Johnson is president of the Riviera hotel and casino. Bill Westerman, another Riviera executive, also is part of the partnership with Newton.

Johnson said he and Westerman know a great deal about casinos and very little about horse racing, which is where Newton, a longtime member of New Mexico's horse racing industry, comes in.

"We've never been in horse racing, so we were a little cautious about getting involved in an industry we really didn't know about," Johnson said. "Ken convinced us. He has the expertise on the racing side and we have the expertise on the gaming side. It's a perfect match."

The group wants to spend just over $31 million to build the casino and track on Hobbs' west side that would be named Saddlebrook Park. The facility would include at least one restaurant and a nightclub, with room for other forms of entertainment "based on what the community wants."

Johnson said studies done by the partnership show a track and casino in Hobbs would have annual revenues of about $50 million.

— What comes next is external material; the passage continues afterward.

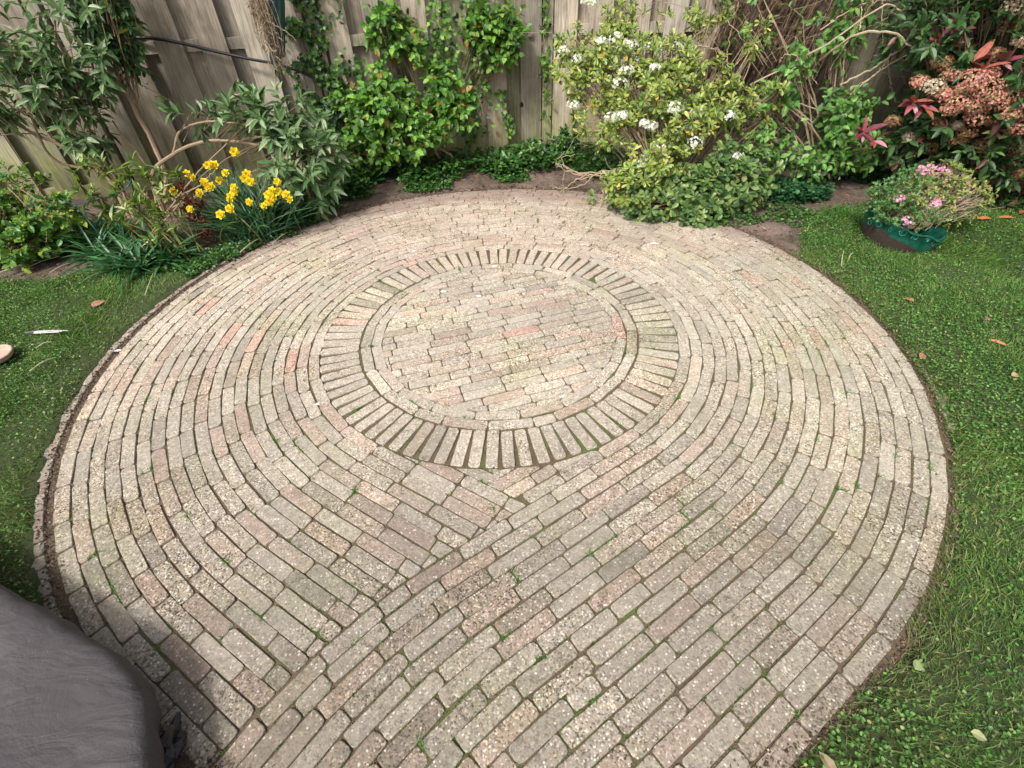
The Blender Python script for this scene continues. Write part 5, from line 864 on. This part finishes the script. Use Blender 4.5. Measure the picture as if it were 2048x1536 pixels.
# feather
f0, f1 = np.array((-2.372, 0.081, 0.045)), np.array((-2.624, 0.093, 0.035)); root = thing('feather', 'grey and white feather with a dark tip lying on the left lawn', 'feather', tuple(f0)); g = Geo(); tube(g, curve([f0, (f0 + f1) / 2 + [0, 0, .006], f1], 14), .0022, .0008, (.75, .72, .68), 6); g.build('quill', M_petal, root)
g = Geo(); T = unit(f1 - f0); S = np.array([-T[1], T[0], 0.]); Ln = np.linalg.norm(f1 - f0); v, K = [], []; m_ = 26
for t in np.linspace(.12, 1, m_):
    wd = .0135 * min(1, (t - .10) * 9) * min(1, math.sqrt(max(0, (1.0 - t)) * 7) + .05); c_ = f0 + (f1 - f0) * t + [0, 0, .006 * 4 * t * (1 - t) * .25 + .001]
    dark = (.10, .06, .08) if t > .78 else ((.80, .78, .80) if t > .5 else (.42, .39, .44))
    for s_ in (-1, 0, 1): v.append(c_ + S * s_ * wd + [0, 0, -.003 * abs(s_)]); K.append((*(dark if s_ <= 0 or t > .6 else (.75, .73, .76)), .5))
i_ = np.arange(m_ - 1)[:, None] * 3; j_ = np.arange(2)[None]; g.add(v, np.stack([i_ + j_, i_ + j_ + 1, i_ + j_ + 4, i_ + j_ + 3], -1).reshape(-1, 4), np.array(K)); g.build('vane', M_petal, root)
# terracotta saucer
sc = np.array((-2.625, -0.126, 0.030)); g = Geo(); prof = [(0, .004), (.062, .004), (.070, .010), (.076, .026), (.080, .028), (.084, .025), (.078, .004), (.07, -.004)]; ns = 40; V = [(sc[0] + r * math.cos(a), sc[1] + r * math.sin(a), sc[2] + z) for r, z in prof for a in np.linspace(0, 2 * PI, ns, endpoint=False)]
i_ = np.arange(len(prof) - 1)[:, None] * ns; j_ = np.arange(ns)[None]; g.add(V, np.stack([i_ + j_, i_ + (j_ + 1) % ns, i_ + ns + (j_ + 1) % ns, i_ + ns + j_], -1).reshape(-1, 4), (.5, .3, .25)); tag(g.build('plant_saucer', plain('faded_terracotta', (.42, .27, .22), (.58, .42, .35), .85, 30), smooth=False, loc=tuple(sc)), 'faded terracotta plant saucer on the lawn at the left frame edge', 'saucer')
# dark cover at the lower left corner and the crumpled plastic beside it
def cover_mat():
    mt, nt, b, out = nodes('dark_grey_fabric'); v = coords(nt); n1 = noise(nt, v, 5, 5, .6, .6); n2 = noise(nt, v, 420, 3, .7); vd = voro(nt, v, 45)
    col = mix(nt, n1, (.040, .034, .037), (.075, .066, .071)); col = mix(nt, 1.0, col, ramp(nt, n2, [(.3, (.75, .75, .75)), (.7, (1.25, 1.25, 1.25))]), 'MULTIPLY'); sp_ = ramp(nt, vd.outputs['Distance'], [(.05, (1, 1, 1)), (.09, (0, 0, 0))]); col = mix(nt, mth(nt, 'MULTIPLY', sp_, .35), col, (.22, .21, .21))
    nt.links.new(col, b.inputs['Base Color']); b.inputs['Roughness'].default_value = .75; n4 = noise(nt, coords(nt, (1.6, 5, 1)), 3.2, 3, .5, 1.6); nt.links.new(bump(nt, n2, .0015, .5, bump(nt, n4, .02, .35, bump(nt, n1, .02, .6))), b.inputs['Normal']); return mt
zt = .16
ctrl = np.array([(-2.370, -1.545, 0.160), (-2.657, -1.097, 0.160), (-2.102, -1.194, 0.160), (-1.532, -1.450, 0.160), (-1.338, -1.534, 0.160), (-1.184, -1.605, 0.160), (-1.038, -1.676, 0.160), (-0.927, -1.762, 0.160), (-0.855, -1.873, 0.160), (-0.809, -1.952, 0.160), (-0.777, -2.023, 0.160), (-0.937, -2.083, 0.160), (-1.300, -2.057, 0.160), (-1.731, -1.961, 0.160)])
P0 = ctrl[:, :2]; cc = []
for q in range(len(P0)):
    a, b, c_, d = P0[q - 1], P0[q], P0[(q + 1) % len(P0)], P0[(q + 2) % len(P0)]
    for t in np.linspace(0, 1, 10, endpoint=False): cc.append(.5 * ((2 * b) + (-a + c_) * t + (2 * a - 5 * b + 4 * c_ - d) * t ** 2 + (-a + 3 * b - 3 * c_ + d) * t ** 3))
cc = np.array(cc); cen = cc.mean(0); n = len(cc); g = Geo(); rings = []
for q, (inn, z) in enumerate(((.10, .0), (.035, .03), (.008, .07), (0, .11), (.006, .138), (.02, .153), (.045, .160), (.09, .162), (.18, .160), (.3, .158))):
    d = cen - cc; L = np.linalg.norm(d, axis=1)[:, None]; R_ = cc + d / L * np.minimum(inn, L * .9); wv = (.003 * np.sin(np.arange(n) * .9 + q * .7) + .004 * np.sin(np.arange(n) * .31 + q * 1.4)) * (1 if 1 < q < 6 else 0)
    rings.append(np.c_[R_ + d / L * wv[:, None], np.full(n, z + .01) + wv * .5])
V = np.concatenate(rings + [np.array([[cen[0], cen[1], .165]])]); i_ = np.arange(len(rings) - 1)[:, None] * n; j_ = np.arange(n)[None]; F = np.stack([i_ + j_, i_ + (j_ + 1) % n, i_ + n + (j_ + 1) % n, i_ + n + j_], -1).reshape(-1, 4)
b_ = (len(rings) - 1) * n; g.add(V, [F, np.array([[b_ + q, b_ + (q + 1) % n, len(V) - 1] for q in range(n)])], (.05, .05, .05)); tag(g.build('outdoor_cover', cover_mat(), smooth=True, loc=(float(cen[0]), float(cen[1]), 0)), 'dark grey fabric cover lying over the lower left edge of the patio', 'fabric cover')
g = Geo(); c0 = np.array((-0.879, -1.889, 0.040)); nu, nv = 26, 14; V = []
for u in range(nu):
    for v_ in range(nv):
        a = 2 * PI * u / nu; b_ = -PI / 2 + PI * v_ / (nv - 1); d = np.array([math.cos(a) * math.cos(b_), math.sin(a) * math.cos(b_), math.sin(b_)]); r = 1 + .22 * math.sin(5 * a + 3 * b_) + .16 * math.sin(9 * b_ + 4 * a) + rng.normal(0, .07)
        V.append(c0 + d * np.array([.036, .085, .045]) * r)
V = np.array(V); V[:, 2] = np.maximum(V[:, 2], .003); i_ = np.arange(nu)[:, None]; j_ = np.arange(nv - 1)[None]; F = np.stack([i_ * nv + j_, ((i_ + 1) % nu) * nv + j_, ((i_ + 1) % nu) * nv + j_ + 1, i_ * nv + j_ + 1], -1).reshape(-1, 4)
g.add(V, F, (.02, .02, .02)); tag(g.build('crumpled_plastic', plain('black_plastic_film', (.008, .008, .01), (.03, .03, .035), .22, 40, .004), loc=tuple(c0)), 'crumpled black plastic tucked under the dark grey cover', 'plastic film')
# white bird droppings / petals on the bricks
M_drop = plain('chalky_white', (.62, .62, .60), (.85, .85, .83), .8, 200)
for (p, s_, lb_) in (((-0.578, 0.952, 0.004), .016, 'white spot on the bricks left above the soldier ring'), ((-0.025, 0.700, 0.004), .018, 'white spot on the inner ring at the back'), ((1.065, 0.929, 0.004), .03, 'long white smear on the bricks right above the soldier ring'), ((-0.336, 0.410, 0.004), .02, 'white spot at the left inside the centre disc'), ((-0.120, 0.344, 0.004), .018, 'white spot left of the middle in the centre disc'), ((0.649, 1.208, 0.004), .014, 'white spot on the back rows of the patio'), ((-0.847, -0.539, 0.004), .014, 'small white spot beside the left soldier bricks'), ((-2.038, -0.064, 0.004), .02, 'white spot at the left rim of the patio')):
    g = Geo(); k_ = 14; v = [np.array(p) + [0, 0, .0015]] + [np.array(p) + np.array([math.cos(a) * s_ * rng.uniform(.5, 1) * 1.3, math.sin(a) * s_ * rng.uniform(.5, 1) * .7, 0]) for a in np.linspace(0, 2 * PI, k_, endpoint=False)]; g.add(v, np.array([[0, 1 + q, 1 + (q + 1) % k_] for q in range(k_)]), (.8, .8, .8)); tag(g.build('white_splash', M_drop, loc=p), lb_, 'white splash', 'white splashes on the bricks')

The other applicants for the Hobbs license are Ruidoso Downs track owner R.D. Hubbard and Shawn Scott, a businessman in Las Vegas who formerly owned Delta Downs in Louisiana.

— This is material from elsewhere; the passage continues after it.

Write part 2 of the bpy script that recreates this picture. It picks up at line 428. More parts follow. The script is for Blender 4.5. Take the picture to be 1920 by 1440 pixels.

Peters is proposing to build a $37 million casino and racetrack in Hobbs under the name of Hobbs Downs and Casino.

Hubbard wants to open a $27.5 million track and casino under the name of Zia Park. Scott's proposal is for a $30 million facility under the name of Lea Downs.

Peters was among the largest contributors to Richardson's campaign for governor last year. He contributed $137,500 -- nearly $102,000 in money and the rest in-kind donations of goods and services -- including $35,000 for Richardson's use of his jet airplane.

Richardson appointed Peters to the Board of Finance, which is headed by the governor and oversees certain financial matters such as approval of some contracts and bonds.

Discussions on the Hobbs track began in 1999 and have dragged out over the years. That has left many in the industry frustrated, especially horsemen.

"Mister chairman, I'm 80 years old, and I'd like to see the Hobbs track open before I die," Orville Fletcher, a longtime trainer and horse owner in New Mexico told Racing Commission chairman Jack Cole during Wednesday's meeting.

Former Gov. Gary Johnson opposed adding another racetrack, and last November ousted three of the five members of the former Racing Commission on the day before the commissioners were to vote on Hubbard's application.

The former commission late last year rejected Scott's application. When the current Racing Commission took over, it granted Scott's request that his application be reconsidered.

Richardson campaigned as a proponent of a track in Hobbs, and the current commission on Wednesday reaffirmed its intention to award a license.